The clockspeed penalty is what makes it a useless metric for the X3D parts when comparing them to non-X3D. By the logic you're applying here a 13900K would have higher IPC than a 13600k (as it has 50% more L3 which can be leveraged for lower threaded workloads), but does saying that actually mean anything useful?
Yes, that is true. I think it's also true that the R9 7900X probably has higher IPC than R9 7950X, on some workloads, because AMD leaves all 32 MiB of L3 enabled on their CCDs, giving the 7600X and 7900X more cache per core than CPU models with fully-occupied CCDs. So, if you're measuring multi-threaded IPC, at a constant clockspeed that each CPU can hit, then I'd expect it to be a little higher for the 6-core and 12-core models.
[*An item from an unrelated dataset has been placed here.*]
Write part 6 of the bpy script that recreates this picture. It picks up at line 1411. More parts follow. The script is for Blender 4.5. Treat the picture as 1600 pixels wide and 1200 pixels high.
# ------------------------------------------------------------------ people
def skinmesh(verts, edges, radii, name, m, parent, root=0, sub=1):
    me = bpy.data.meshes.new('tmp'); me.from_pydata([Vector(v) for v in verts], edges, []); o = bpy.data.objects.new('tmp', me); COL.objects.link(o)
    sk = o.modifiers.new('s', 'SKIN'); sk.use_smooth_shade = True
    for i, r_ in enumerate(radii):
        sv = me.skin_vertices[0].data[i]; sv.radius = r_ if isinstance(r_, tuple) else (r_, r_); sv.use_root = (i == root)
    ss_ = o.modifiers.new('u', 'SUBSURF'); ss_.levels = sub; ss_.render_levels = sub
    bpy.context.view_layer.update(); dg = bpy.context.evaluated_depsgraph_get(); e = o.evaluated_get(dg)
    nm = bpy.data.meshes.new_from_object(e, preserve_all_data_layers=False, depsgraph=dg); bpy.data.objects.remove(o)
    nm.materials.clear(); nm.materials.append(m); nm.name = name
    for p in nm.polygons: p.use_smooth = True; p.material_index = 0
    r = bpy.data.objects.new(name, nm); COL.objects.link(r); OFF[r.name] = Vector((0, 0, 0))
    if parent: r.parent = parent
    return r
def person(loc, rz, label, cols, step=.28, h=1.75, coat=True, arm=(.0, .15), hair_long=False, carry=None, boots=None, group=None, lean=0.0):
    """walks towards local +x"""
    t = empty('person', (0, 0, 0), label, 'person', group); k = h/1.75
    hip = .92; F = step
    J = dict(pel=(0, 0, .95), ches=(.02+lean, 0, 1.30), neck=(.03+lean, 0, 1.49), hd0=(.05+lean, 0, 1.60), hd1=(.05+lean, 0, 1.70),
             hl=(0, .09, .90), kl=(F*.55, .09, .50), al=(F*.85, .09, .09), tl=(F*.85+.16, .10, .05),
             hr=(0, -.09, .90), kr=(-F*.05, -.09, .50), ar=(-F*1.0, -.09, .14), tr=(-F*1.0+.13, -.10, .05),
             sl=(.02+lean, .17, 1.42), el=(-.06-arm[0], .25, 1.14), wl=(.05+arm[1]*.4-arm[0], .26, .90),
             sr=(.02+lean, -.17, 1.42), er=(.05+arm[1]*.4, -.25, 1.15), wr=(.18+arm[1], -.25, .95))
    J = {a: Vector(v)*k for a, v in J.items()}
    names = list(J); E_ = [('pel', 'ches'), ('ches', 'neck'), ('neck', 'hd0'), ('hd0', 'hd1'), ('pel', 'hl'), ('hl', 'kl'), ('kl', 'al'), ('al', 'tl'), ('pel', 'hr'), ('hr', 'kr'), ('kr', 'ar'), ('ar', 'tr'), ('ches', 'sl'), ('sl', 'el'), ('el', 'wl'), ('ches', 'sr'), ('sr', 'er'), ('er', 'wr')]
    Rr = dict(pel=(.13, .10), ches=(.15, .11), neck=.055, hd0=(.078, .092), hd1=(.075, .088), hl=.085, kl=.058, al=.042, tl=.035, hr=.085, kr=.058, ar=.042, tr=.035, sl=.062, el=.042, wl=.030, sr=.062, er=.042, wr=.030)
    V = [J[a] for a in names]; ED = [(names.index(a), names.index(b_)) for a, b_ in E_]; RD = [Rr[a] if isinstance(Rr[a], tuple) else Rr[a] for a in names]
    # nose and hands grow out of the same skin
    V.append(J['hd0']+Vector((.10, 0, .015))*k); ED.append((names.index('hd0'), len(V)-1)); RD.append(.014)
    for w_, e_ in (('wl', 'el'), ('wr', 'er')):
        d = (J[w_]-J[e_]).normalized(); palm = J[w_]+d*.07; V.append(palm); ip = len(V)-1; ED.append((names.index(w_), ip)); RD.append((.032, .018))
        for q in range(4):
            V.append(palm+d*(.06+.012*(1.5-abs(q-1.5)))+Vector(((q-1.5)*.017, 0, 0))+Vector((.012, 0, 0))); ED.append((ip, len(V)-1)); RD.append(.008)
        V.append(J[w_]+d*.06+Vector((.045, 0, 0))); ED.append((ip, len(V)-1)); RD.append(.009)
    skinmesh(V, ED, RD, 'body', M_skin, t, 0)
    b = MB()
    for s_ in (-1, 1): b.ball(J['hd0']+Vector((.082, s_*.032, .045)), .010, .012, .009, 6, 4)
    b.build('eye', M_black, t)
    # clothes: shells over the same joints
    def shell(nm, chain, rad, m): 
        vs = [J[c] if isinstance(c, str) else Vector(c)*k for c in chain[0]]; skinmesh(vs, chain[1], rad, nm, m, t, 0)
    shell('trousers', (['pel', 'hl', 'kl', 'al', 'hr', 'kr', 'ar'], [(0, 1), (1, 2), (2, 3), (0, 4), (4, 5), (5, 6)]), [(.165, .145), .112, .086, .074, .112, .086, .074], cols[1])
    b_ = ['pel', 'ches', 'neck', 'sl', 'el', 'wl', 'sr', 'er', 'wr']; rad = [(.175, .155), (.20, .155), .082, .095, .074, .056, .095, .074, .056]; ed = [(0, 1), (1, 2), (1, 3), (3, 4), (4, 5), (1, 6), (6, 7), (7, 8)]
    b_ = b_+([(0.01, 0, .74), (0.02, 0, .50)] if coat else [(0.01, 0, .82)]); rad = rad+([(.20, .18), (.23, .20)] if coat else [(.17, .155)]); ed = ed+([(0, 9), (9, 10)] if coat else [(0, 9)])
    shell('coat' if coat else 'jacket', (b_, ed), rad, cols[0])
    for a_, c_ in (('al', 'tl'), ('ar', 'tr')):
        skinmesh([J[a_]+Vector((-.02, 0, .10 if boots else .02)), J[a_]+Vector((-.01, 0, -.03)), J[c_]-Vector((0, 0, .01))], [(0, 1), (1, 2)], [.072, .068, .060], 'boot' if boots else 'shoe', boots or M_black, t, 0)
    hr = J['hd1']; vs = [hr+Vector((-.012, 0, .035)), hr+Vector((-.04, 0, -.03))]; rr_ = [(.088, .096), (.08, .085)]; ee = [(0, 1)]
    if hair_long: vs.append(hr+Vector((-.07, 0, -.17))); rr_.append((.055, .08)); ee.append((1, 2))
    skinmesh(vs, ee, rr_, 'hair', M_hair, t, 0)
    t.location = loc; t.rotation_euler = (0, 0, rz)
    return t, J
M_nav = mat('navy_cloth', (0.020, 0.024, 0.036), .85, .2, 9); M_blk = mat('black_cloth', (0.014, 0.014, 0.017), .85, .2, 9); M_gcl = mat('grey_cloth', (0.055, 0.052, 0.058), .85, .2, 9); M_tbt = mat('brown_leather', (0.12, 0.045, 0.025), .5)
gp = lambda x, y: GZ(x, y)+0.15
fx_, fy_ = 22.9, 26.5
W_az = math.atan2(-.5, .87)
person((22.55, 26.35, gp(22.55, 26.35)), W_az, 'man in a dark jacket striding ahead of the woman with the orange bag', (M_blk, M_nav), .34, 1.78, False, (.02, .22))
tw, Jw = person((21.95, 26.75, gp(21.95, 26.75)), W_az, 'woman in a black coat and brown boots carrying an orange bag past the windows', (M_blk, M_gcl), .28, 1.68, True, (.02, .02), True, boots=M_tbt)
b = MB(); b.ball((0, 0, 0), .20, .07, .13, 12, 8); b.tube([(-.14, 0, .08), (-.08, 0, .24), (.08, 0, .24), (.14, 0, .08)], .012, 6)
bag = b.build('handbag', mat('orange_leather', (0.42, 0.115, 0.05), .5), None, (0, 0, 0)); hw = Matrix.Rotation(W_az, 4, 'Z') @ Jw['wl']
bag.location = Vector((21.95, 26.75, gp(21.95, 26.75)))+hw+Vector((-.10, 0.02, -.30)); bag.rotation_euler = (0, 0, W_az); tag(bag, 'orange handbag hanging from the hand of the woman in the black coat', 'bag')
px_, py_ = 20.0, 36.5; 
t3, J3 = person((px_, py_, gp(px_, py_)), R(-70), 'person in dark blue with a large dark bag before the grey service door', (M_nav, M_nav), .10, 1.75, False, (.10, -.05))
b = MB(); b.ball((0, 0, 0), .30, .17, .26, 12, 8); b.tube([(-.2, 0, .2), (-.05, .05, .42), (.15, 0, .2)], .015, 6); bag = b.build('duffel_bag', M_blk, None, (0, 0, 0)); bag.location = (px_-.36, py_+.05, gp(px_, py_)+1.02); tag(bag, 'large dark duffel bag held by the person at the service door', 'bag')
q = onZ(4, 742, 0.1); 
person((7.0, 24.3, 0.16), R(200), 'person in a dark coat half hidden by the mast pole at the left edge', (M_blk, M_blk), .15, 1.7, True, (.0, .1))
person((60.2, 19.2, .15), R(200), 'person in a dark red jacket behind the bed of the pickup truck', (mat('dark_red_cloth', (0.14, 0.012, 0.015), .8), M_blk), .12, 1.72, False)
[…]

It's totally fine that you think it's useful I just don't.
I think IPC is most useful when using it to characterize a microarchitecture. Minor variations, within the model lineup aren't so interesting, particularly due to IPC being a rather coarse metric, not highly-predictive, and not totally separable from clock speed (i.e. due to sub-linear frequency scaling).
However, I think this has been a worthwhile exercise to remind us what factors can influence it and therefore how much/little to read into it. Heck, graphs like this should be reminder enough of that:
If you're thinking "hey, Zen 5 gives me 16% more IPC!", you'll be disappointed when you fire up Far Cry 6 and get only a 10% improvement. Or, maybe you'll underestimate the CPU's efficiency on workloads like the GeekBench one that delivered 35% IPC improvement!
So, it's a coarse metric of relatively limited value, but still interesting and worth looking at for tracking the development & sophistication of microarchitectures.